Wall Street Critic Rep. Ruben Gallego Took More Than $100,000 In Campaign Cash From Corporate Donors

(Photo by Greg Nash / POOL / AFP) (Photo by GREG NASH/POOL/AFP via Getty Images)

Michael Ginsberg Congressional Correspondent
Font Size:

Democratic Arizona Rep. Ruben Gallego, who is running for Senate as a populist critic of Wall Street, has accepted more than $100,000 from investment bankers, lobbyists, consultants and corporate attorneys, according to his campaign’s Federal Election Commission (FEC) filings.

Gallego, who considered a primary challenge to Sen. Kyrsten Sinema before she left the Democratic Party in December, has repeatedly inveighed against Arizona’s senior senator.

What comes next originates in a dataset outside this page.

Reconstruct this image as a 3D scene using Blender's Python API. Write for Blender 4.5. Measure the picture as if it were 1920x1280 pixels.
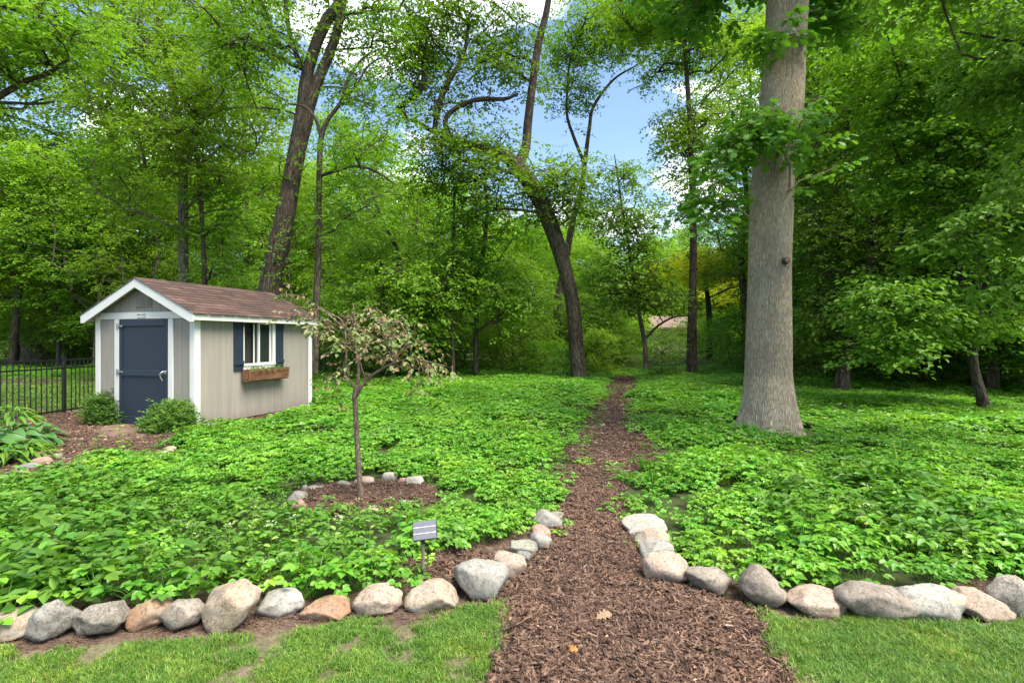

He accused Sinema of being narcissistic and not a team player in 2022, and insinuated in his campaign announcement that she is an “advocate” for the “rich and the powerful.” Gallego blasted Sinema for accepting $483,000 in combined donations from employees of Blackstone and the Carlyle Group, while claiming that his campaign received the most money from teachers.

Despite his everyman claims, Gallego accepted more than $106,000 in campaign funds from Wall Street employees, a Daily Caller analysis found. In particular, he accepted maximum $6,600 donations from at least two big law attorneys, five institutional investors, one lobbyist, one big tech employee, a McKinsey consultant, and a public relations executive.

Notably, Gallego raised more money from lawyers than any other profession, the Daily Caller found, despite his claims that his donors’ top occupation was teacher.

Even after Gallego filed his campaign finance report, he continued to attack Sinema and her donors. (RELATED: ‘Answers To Corporations And Billionaires’: Dems Blast Kyrsten Sinema After She Leaves The Party)

Why does Kyrsten Sinema raise so much money from Wall Street hedge funds?” he asked. “It’s simple: they give because she uses the power and privilege of her office to protect their profits.”

Gallego accepted a $1,000 donation from Silicon Valley Bank managing director Steve Agular in late February, less than three weeks before SVB declared bankruptcy. The bank was a major donor to left-wing organizations, including groups associated with Black Lives Matter and Democratic California Gov. Gavin Newsom’s family foundation. Senate Majority Leader Chuck Schumer of New York, and House Financial Services Committee ranking member Maxine Waters of California returned donations from SVB’s political action committee and CEO, although Gallego appears not to have done so.

The Democratic congressman was quick to blame Sinema’s 2018 vote to roll back some regulations for SVB’s collapse, although economists and even Democratic New Jersey Sen. Bob Menendez have noted that regulators still should have foreseen trouble for the bank. Sinema was one of 46 congressional Democrats who supported raising a key regulatory threshold from $50 billion in assets to $250 billion. SVB managed $212 billion, Business Insider reported.

“Sinema is in the pocket of Wall Street, and her vote put hardworking Arizona, their families, and their small business, at risk of another 2008-like meltdown,” Gallego said. He also called for the federal government to investigate SVB for insider trading and claw back money from their executives.

Gallego’s campaign did not respond to the Daily Caller’s request for comment for this story.

Overall, Gallego raised more than $3.7 million in Q1 of 2023, and has more than $2.7 million on hand. Sinema raised $2.1 million in Q1 of 2023, and has more than $9.9 million on hand.